## Task to complete
Say how many lines include the word "this". Reply with nothing but the number.

★ ★ ★ ★ ★ ★ ★

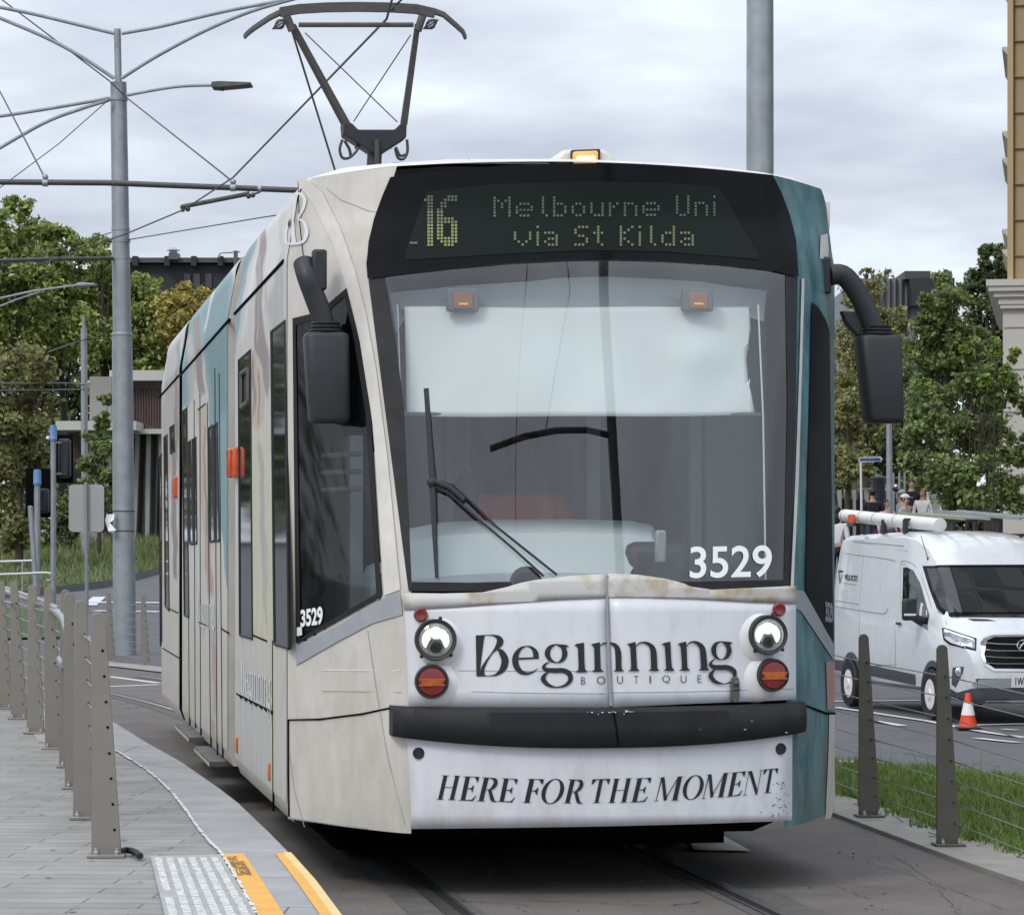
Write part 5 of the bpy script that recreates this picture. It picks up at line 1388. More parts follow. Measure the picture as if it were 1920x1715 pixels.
# ------------------------------------------------------------------ cable fences
HOLES = (0.843, 0.738, 0.634, 0.53, 0.424, 0.321, 0.216, 0.112)
def post_mesh(h, m, wb=0.125, wt=0.058, th=0.014, holes=True):
    mb = MB(); pts = [(-wb / 2, 0), (wb / 2, 0), (-wb / 2 + wt, h - wt * 0.45)]
    for i in range(1, 10):
        a = math.pi * i / 10; pts.append((-wb / 2 + wt / 2 + wt / 2 * math.cos(a), h - wt * 0.5 + wt / 2 * math.sin(a)))
    pts.append((-wb / 2, h - wt * 0.45))
    mb.prism([(x, -th / 2, z) for x, z in pts], (0, th, 0))
    return mb
def hole_x(f, wb=0.125, wt=0.058): return wb / 2 - (wb - wt) * f - 0.022
def fence(name, label, bases, hs, m, cable_m, rz, cables=True, bolts=True):
    f = thing(name, label, 'fence', bases[0])
    o0 = Vector(bases[0])
    posts = []
    for i, (b, h) in enumerate(zip(bases, hs)):
        p = post_mesh(h, m).build('post', m, f, bevel=0.003)
        p.location = Vector(b) - o0; p.rotation_euler = (0, 0, rz[i] if isinstance(rz, list) else rz)
        mb = MB(); mb.box((0, 0, 0.008), (0.155, 0.13, 0.014)); mb.build('base_plate', m, p, bevel=0.003)
        mb = MB()
        for sx in (-0.04, 0.045):
            for sy in (-0.045, 0.045):
                mb.lathe([(0.013, 0.0), (0.013, 0.012), (0.009, 0.016), (0.009, 0.024), (0.0, 0.030)], (sx, sy, 0.015), (0, 0, 1), 8)
        mb.build('bolts', M['stainless_dull'], p)
        mb = MB()
        for fr in HOLES: mb.lathe([(0.006, -0.0095), (0.006, 0.0095)], (hole_x(fr), 0, fr * h), (0, 1, 0), 8)
        mb.build('ferrules', M['dark'], p)
        posts.append(p)
    if cables:
        for fr in HOLES:
            mb = MB(); pts = []
            for i, (b, h) in enumerate(zip(bases, hs)):
                a = rz[i] if isinstance(rz, list) else rz
                pts.append(Vector(b) - o0 + Vector((hole_x(fr) * math.cos(a), hole_x(fr) * math.sin(a), fr * h)))
            mb.tube(pts, 0.0035, 5); mb.build('cable', cable_m, f)
    return f
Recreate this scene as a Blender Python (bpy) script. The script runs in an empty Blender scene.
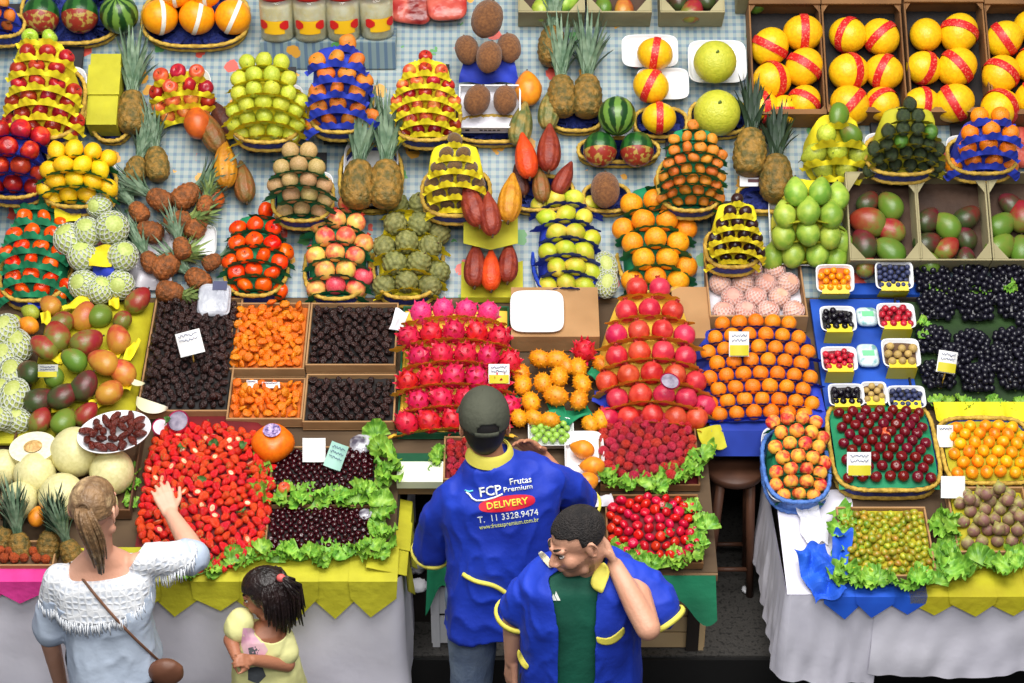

★ ★ ★ ★ ★ ★ ★

## Task response
2